In merito alla eventuale prescrizione del credito della PA nei confronti delle eccezioni sollevate da un dipendente, a seguito della mancata notifica dell’atto interruttivo, precisa il Collegio Amministrativo che secondo un ormai costante giurisprudenza “l’azione di recupero di somme indebitamente corrisposte al pubblico dipendente da parte della pubblica amministrazione è soggetta all’ordinaria prescrizione decennale di cui all’art. 2946, c.c., e non a quella quinquennale prevista dall’art. 2948, c.c., non potendosi far rientrare tale fattispecie fra le ipotesi espressamente contemplate in quest’ultima norma” (cfr., ex multis, Cons. di Stato, Sez. VI, 20 settembre 2012, n. 4989). Il diritto alla ripetizione dell’indebito da parte della p.a., a norma dell’art. 2946 c.c., quindi, è soggetto a prescrizione ordinaria decennale il cui termine decorre dal giorno in cui le somme sono state materialmente erogate. D’altra parte, l’azione di ripetizione di indebito ha come suo fondamento l’inesistenza dell’obbligazione adempiuta da una parte, o perché il vincolo obbligatorio non è mai sorto o perché è venuto meno successivamente, a seguito ad esempio di annullamento.

Le stesse Sezioni Unite della Corte di Cassazione, con la sentenza 23 novembre 2010, n. 24418, hanno statuito che la ripetizione dell’indebito oggettivo, essendo azione tesa a ripristinare l’equilibrio tra le posizioni di due contraenti, leso dal mancato rispetto del vincolo sinallagmatico tra le prestazioni, è soggetta al termine di prescrizionale decennale. In altri termini, la diversità della posizione del lavoratore che può agire per ottenere quanto dovuto per le proprie prestazioni nel termine di cinque anni previsto dall’art. 2948, n. 4, c.c. per i pagamenti periodici è ben diversa rispetto a quella in cui lo stesso dipendente abbia attenuto somme non dovute, il che giustifica l’applicazione del diverso regime della prescrizione ordinaria decennale.
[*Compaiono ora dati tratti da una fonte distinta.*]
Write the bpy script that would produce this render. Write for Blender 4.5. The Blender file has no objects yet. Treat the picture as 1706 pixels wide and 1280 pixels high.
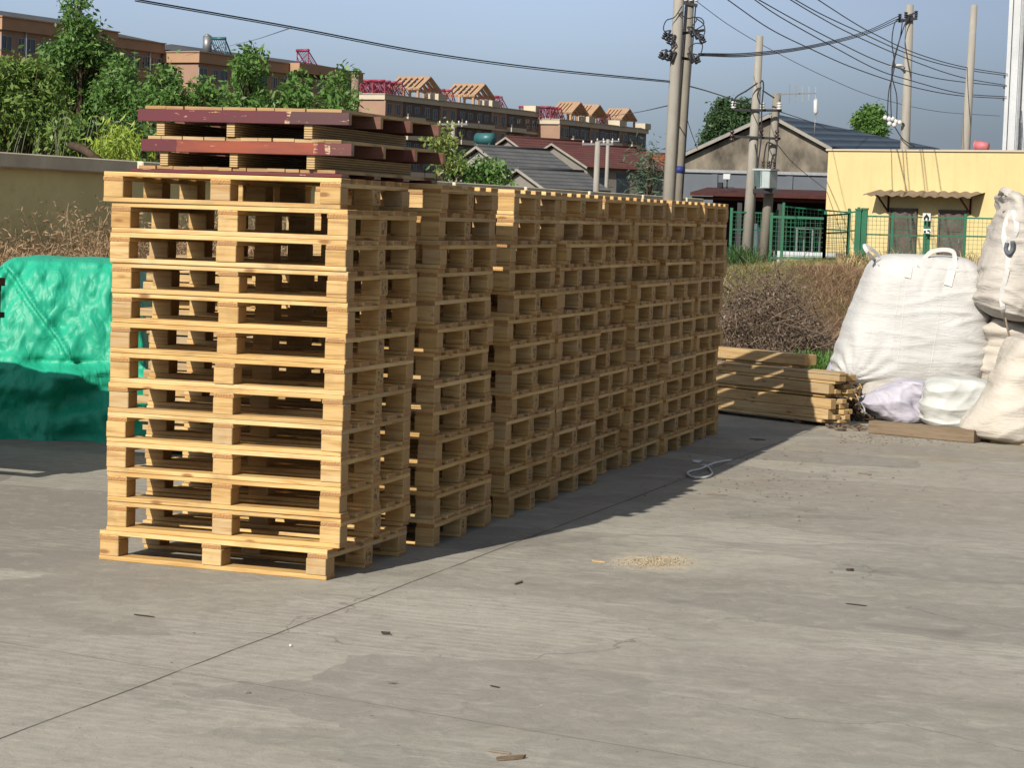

Precisato quanto sopra, anche il dipendente che reclama l’intervenuta prescrizione la stessa non può essere accolta in quanto non sono maturati i dieci anni previsti in materia di restituzione dell’indebito.

Conclusioni

Per le sopra indicate motivazioni, il ricorso deve essere respinto, tuttavia, in merito al pagamento delle spese di giustizia, le stesse devono essere compensate tra le parti, in quanto sebbene non sia censurabile la condotta dell’Ente resistente che rimane comunque obbligato ad avviare le procedure di recupero di somme indebitamente corrisposte agli interessati, nemmeno può essere censurata la condotta degli interessati che hanno confidato nella validità dei relativi atti transattivi stipulati e che hanno portato al versamento in loro favore delle somme di cui ora si chiede la restituzione, dopo molti anni dalla loro corresponsione.